>>>>

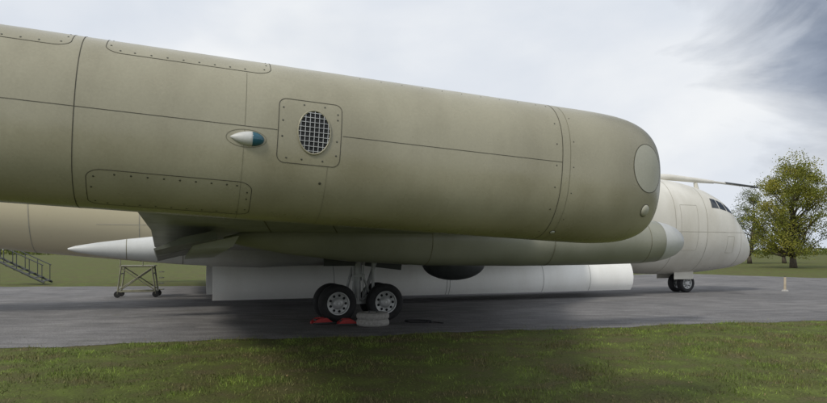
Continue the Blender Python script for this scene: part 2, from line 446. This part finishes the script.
        def bar(a,b,w,off):
            N=10;v=[]
            d=Vector((b[0]-a[0],b[1]-a[1]));d.normalize();pr=Vector((-d.y,d.x))*w/2
            for i in range(N+1):
                x=a[0]+(b[0]-a[0])*i/N;y=a[1]+(b[1]-a[1])*i/N
                for q in(-1,1):
                    for o in(off,.002): v.append(Q(x+pr.x*q,y+pr.y*q,o))
            f=[]
            for i in range(N):
                k=4*i; f+=[(k,k+2,k+6,k+4),(k,k+4,k+5,k+1),(k+2,k+3,k+7,k+6)]
            ga.add((v,f))
        for k in range(-3,4):
            x=k*.031; y=rb*math.sqrt(max(0,1-(x/ra)**2)); bar((ct+x,chh-y),(ct+x,chh+y),.0038,.006)
        for k in range(-4,5):
            y=k*.032; x=ra*math.sqrt(max(0,1-(y/rb)**2)); bar((ct-x,chh+y),(ct+x,chh+y),.0032,.008)
        v=[];
        for a in np.linspace(0,2*math.pi,m,endpoint=False):
            for k,o in((.97,.004),(.99,.010),(1.04,.010),(1.07,.001)): v.append(Q(ct+ra*k*math.cos(a),chh+rb*k*math.sin(a),o))
        f=[]
        for i in range(m):
            for j in range(3):
                a=4*i+j;b=4*((i+1)%m)+j; f.append((a,b,b+1,a+1))
        mesh('vent_rim',v,f,POD,pod)
        ga.make('vent_grille',METAL,pod)
        def blob(name,x0,x1,mat,h0):
            secs=[];L=.215
            for k in np.linspace(x0,x1,14):
                r=.048*math.sqrt(max(0,1-((k-.62)/.40)**2)) if k>.62 else .048*max(0,math.sin(math.pi/2*k/.62))**.8
                r=max(r,.0008); p=S(1.41+L*k,ph(h0))
                secs.append([p+Vector((0,-r*.95*math.cos(a),r*math.sin(a))) for a in np.linspace(0,2*math.pi,20,endpoint=False)])
            v,f=loft(secs);mesh(name,v,f,mat,pod)
        blob('lamp_housing',0,.66,LGREY,-.055); blob('lamp_lens',.66,1.02,BLUE,-.055)
        ribbon(soft,[(1.515+.128*math.cos(a),ph(-.055+.058*math.sin(a))) for a in np.linspace(0,2*math.pi,40)],.0035)
    def disc(t,h,r,mat,name,dome=.0,seamit=True):
        p0=math.copysign(math.asin(min(1,abs(h)/(Hp*R(t)[0]))**(n/2)),h); c=S(t,p0)
        nn=(S(t,p0,.05)-S(t,p0)).normalized(); y=(Vector((0,0,1))-nn*nn.z).normalized(); x=y.cross(nn)
        def prj(a,rr,off):
            o=c+(x*math.cos(a)+y*math.sin(a))*rr+nn*.3
            hh=bvh.ray_cast(o,-nn); return (hh[0] if hh[0] is not None else o-nn*.3)+nn*off
        m=40;v=[prj(0,0,.002+dome)]
        rings=(.25,.5,.75,.93,1)
        for k in rings: v+=[prj(a,r*k,.002+dome*math.sqrt(max(0,1-k*k))) for a in np.linspace(0,2*math.pi,m,endpoint=False)]
        f=[(0,1+i,1+(i+1)%m) for i in range(m)]
        for q in range(len(rings)-1):
            f+=[(1+q*m+i,1+(q+1)*m+i,1+(q+1)*m+(i+1)%m,1+q*m+(i+1)%m) for i in range(m)]
        mesh(name,v,f,mat,pod)
        if seamit:
            v=[]
            for a in np.linspace(0,2*math.pi,m,endpoint=False): v+=[prj(a,r,.003),prj(a,r+.005,.003)]
            seam.add((v,[(2*i,2*i+1,(2*i+3)%(2*m),(2*i+2)%(2*m)) for i in range(m)]))
    disc(4.76,.08,.20,NOSEG,'antenna_disc'); disc(4.76,-.27,.05,NOSEG,'small_antenna',.02)
    disc(3.95,-.50,.02,LGREY,'drain_cap',.006)
    seam.make('pod_seams',SEAM,pod);soft.make('pod_soft_seams',SEAML,pod);riv.make('pod_fasteners',RIVET,pod)
make_pod(1,True); make_pod(-1,False)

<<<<

Copy out all the data without changing anything, and drop the pictures.

▸ Result for this task
Continue the Blender Python script for this scene: part 2, from line 446. This part finishes the script.
        def bar(a,b,w,off):
            N=10;v=[]
            d=Vector((b[0]-a[0],b[1]-a[1]));d.normalize();pr=Vector((-d.y,d.x))*w/2
            for i in range(N+1):
                x=a[0]+(b[0]-a[0])*i/N;y=a[1]+(b[1]-a[1])*i/N
                for q in(-1,1):
                    for o in(off,.002): v.append(Q(x+pr.x*q,y+pr.y*q,o))
            f=[]
            for i in range(N):
                k=4*i; f+=[(k,k+2,k+6,k+4),(k,k+4,k+5,k+1),(k+2,k+3,k+7,k+6)]
            ga.add((v,f))
        for k in range(-3,4):
            x=k*.031; y=rb*math.sqrt(max(0,1-(x/ra)**2)); bar((ct+x,chh-y),(ct+x,chh+y),.0038,.006)
        for k in range(-4,5):
            y=k*.032; x=ra*math.sqrt(max(0,1-(y/rb)**2)); bar((ct-x,chh+y),(ct+x,chh+y),.0032,.008)
        v=[];
        for a in np.linspace(0,2*math.pi,m,endpoint=False):
            for k,o in((.97,.004),(.99,.010),(1.04,.010),(1.07,.001)): v.append(Q(ct+ra*k*math.cos(a),chh+rb*k*math.sin(a),o))
        f=[]
        for i in range(m):
            for j in range(3):
                a=4*i+j;b=4*((i+1)%m)+j; f.append((a,b,b+1,a+1))
        mesh('vent_rim',v,f,POD,pod)
        ga.make('vent_grille',METAL,pod)
        def blob(name,x0,x1,mat,h0):
            secs=[];L=.215
            for k in np.linspace(x0,x1,14):
                r=.048*math.sqrt(max(0,1-((k-.62)/.40)**2)) if k>.62 else .048*max(0,math.sin(math.pi/2*k/.62))**.8
                r=max(r,.0008); p=S(1.41+L*k,ph(h0))
                secs.append([p+Vector((0,-r*.95*math.cos(a),r*math.sin(a))) for a in np.linspace(0,2*math.pi,20,endpoint=False)])
            v,f=loft(secs);mesh(name,v,f,mat,pod)
        blob('lamp_housing',0,.66,LGREY,-.055); blob('lamp_lens',.66,1.02,BLUE,-.055)
        ribbon(soft,[(1.515+.128*math.cos(a),ph(-.055+.058*math.sin(a))) for a in np.linspace(0,2*math.pi,40)],.0035)
    def disc(t,h,r,mat,name,dome=.0,seamit=True):
        p0=math.copysign(math.asin(min(1,abs(h)/(Hp*R(t)[0]))**(n/2)),h); c=S(t,p0)
        nn=(S(t,p0,.05)-S(t,p0)).normalized(); y=(Vector((0,0,1))-nn*nn.z).normalized(); x=y.cross(nn)
        def prj(a,rr,off):
            o=c+(x*math.cos(a)+y*math.sin(a))*rr+nn*.3
            hh=bvh.ray_cast(o,-nn); return (hh[0] if hh[0] is not None else o-nn*.3)+nn*off
        m=40;v=[prj(0,0,.002+dome)]
        rings=(.25,.5,.75,.93,1)
        for k in rings: v+=[prj(a,r*k,.002+dome*math.sqrt(max(0,1-k*k))) for a in np.linspace(0,2*math.pi,m,endpoint=False)]
        f=[(0,1+i,1+(i+1)%m) for i in range(m)]
        for q in range(len(rings)-1):
            f+=[(1+q*m+i,1+(q+1)*m+i,1+(q+1)*m+(i+1)%m,1+q*m+(i+1)%m) for i in range(m)]
        mesh(name,v,f,mat,pod)
        if seamit:
            v=[]
            for a in np.linspace(0,2*math.pi,m,endpoint=False): v+=[prj(a,r,.003),prj(a,r+.005,.003)]
            seam.add((v,[(2*i,2*i+1,(2*i+3)%(2*m),(2*i+2)%(2*m)) for i in range(m)]))
    disc(4.76,.08,.20,NOSEG,'antenna_disc'); disc(4.76,-.27,.05,NOSEG,'small_antenna',.02)
    disc(3.95,-.50,.02,LGREY,'drain_cap',.006)
    seam.make('pod_seams',SEAM,pod);soft.make('pod_soft_seams',SEAML,pod);riv.make('pod_fasteners',RIVET,pod)
make_pod(1,True); make_pod(-1,False)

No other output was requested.